Turner's works gets Moscow outing

The official signing ceremony was almost ambassadorial. Russian and British flags adorned the panelists' table. The key players - Pushkin museum director Irina Antonova, Tate Britain director Stephen Deuchar, and Russian businessman Alisher Usmanov - were lined up to sign the document.

Stephen Deuchar said how the exhibition represented a continuation of close UK-Russian cultural relations, "at the moment when the `From Russia' exhibition at the Royal Academy of Arts is just drawing to a close".

Joseph Turner, Romantic and precursor of Impressionism, had a great impact on art in Britain and the whole of Europe. He also had at least tenuous connections with Russia. "Turner knew Aivazovsky and thought highly of him, so there is an obvious link with Russian art," Irina Antonova said.
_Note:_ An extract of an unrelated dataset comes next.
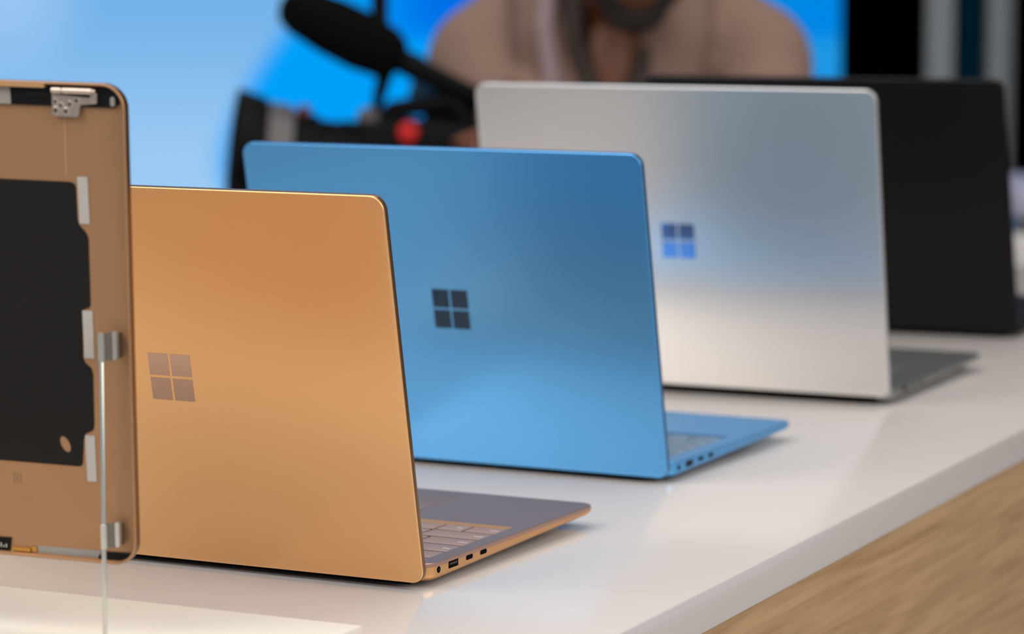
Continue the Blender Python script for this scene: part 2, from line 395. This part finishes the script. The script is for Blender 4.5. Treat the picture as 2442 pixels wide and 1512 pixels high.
# black graphite sheet with stepped right edge
pts = [(-300, 193), (-32.5, 193), (-30.3, 192.2), (-29.5, 190), (-29.2, 174.5), (-28.2, 171.6), (-24.6, 168), (-23.4, 165), (-23.3, 132), (-24, 130.2), (-27, 129.2), (-28, 127),
       (-28.3, 104.5), (-27.2, 102), (-24, 99.6), (-23.0, 96.5), (-23.2, 70), (-24, 67.6), (-28.2, 65.6), (-29.2, 63), (-30.2, 50.5), (-30.9, 49), (-32.5, 48.6), (-300, 48.9)]
bm = bmesh.new()
outer = [bm.verts.new((x * mm, y * mm, FL + 0.0003)) for x, y in pts]
hole = []
for k in range(20):  # slanted oval cut-out near the lower corner
    a = 2 * math.pi * k / 20; cx, cy = -39.7, 59.5; p = 2.5 * math.cos(a); q = 4.4 * math.sin(a); th = math.radians(28)
    hole.append(bm.verts.new(((cx + p * math.cos(th) - q * math.sin(th)) * mm, (cy + p * math.sin(th) + q * math.cos(th)) * mm, FL + 0.0003)))
eds = [bm.edges.new((outer[i], outer[(i + 1) % len(outer)])) for i in range(len(outer))] + [bm.edges.new((hole[i], hole[(i + 1) % 20])) for i in range(20)]
bmesh.ops.triangle_fill(bm, use_beauty=True, use_dissolve=False, edges=eds)
g = bmesh.ops.extrude_face_region(bm, geom=bm.faces[:])
bmesh.ops.translate(bm, vec=(0, 0, -0.00025), verts=[v for v in g['geom'] if isinstance(v, bmesh.types.BMVert)])
obj('graphite_sheet', bm, M['graphite'], sh, smooth=False)
def patch(name, m, quad, w0=FL, w1=FL + 0.0004, parent=sh):
    bm = bmesh.new(); poly(bm, [(x * mm, y * mm) for x, y in quad], w0, w1); return obj(name, bm, m, parent, smooth=False)
for q in ([(-28.6, 195.8), (-22.9, 195.8), (-22.4, 172.3), (-28.0, 172.3)], [(-27.9, 128.6), (-22.3, 128.6), (-21.9, 104.5), (-27.4, 104.5)], [(-28.4, 64.9), (-23.0, 64.9), (-22.6, 41.3), (-27.8, 41.3)]):
    patch('adhesive_strip', M['tape'], q[::-1])
patch('lower_strip', M['tape_dim'], [(-57.0, 1.9), (-23.4, 1.9), (-21.0, 5.7), (-57.0, 5.4)])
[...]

To highlight this connection, the Pushkin Museum plans to devote its traditional "December Evenings" festival to Romanticism and to invite British musicians to the festival's concerts.

As part of the deal, Tate Britain will send 40 paintings, 70 watercolours and two prints to Russia. Deuchar singled out two of the paintings for particular note - Turner's 1799 Self-Portrait, a painting that seldom leaves British shores, and 1845's Norham Castle, which was not shown to Turner's contemporaries for fear that his admirers would not appreciate experiments with colour which, Mr Deuchar says, bring Turner closer to later artists than his contemporaries.

"The Turner exhibition will be the most expensive in the history of our museum and it could not have been held without a the assistance of a generous patron," said Antonova.

Panelists at the press conference, however, refused to disclose the exact cost (though Irina Antonova seemed to come close to spilling the beans at one point during the conference, before checking herself and saying "you can't even imagine how much it will cost").

For Mr Usmanov, his main motivation was a "passion for the arts and for two of the world's greatest museums: the Tate and the Fine Arts Museum.

"And in any case," he added, "this is not the last of my money."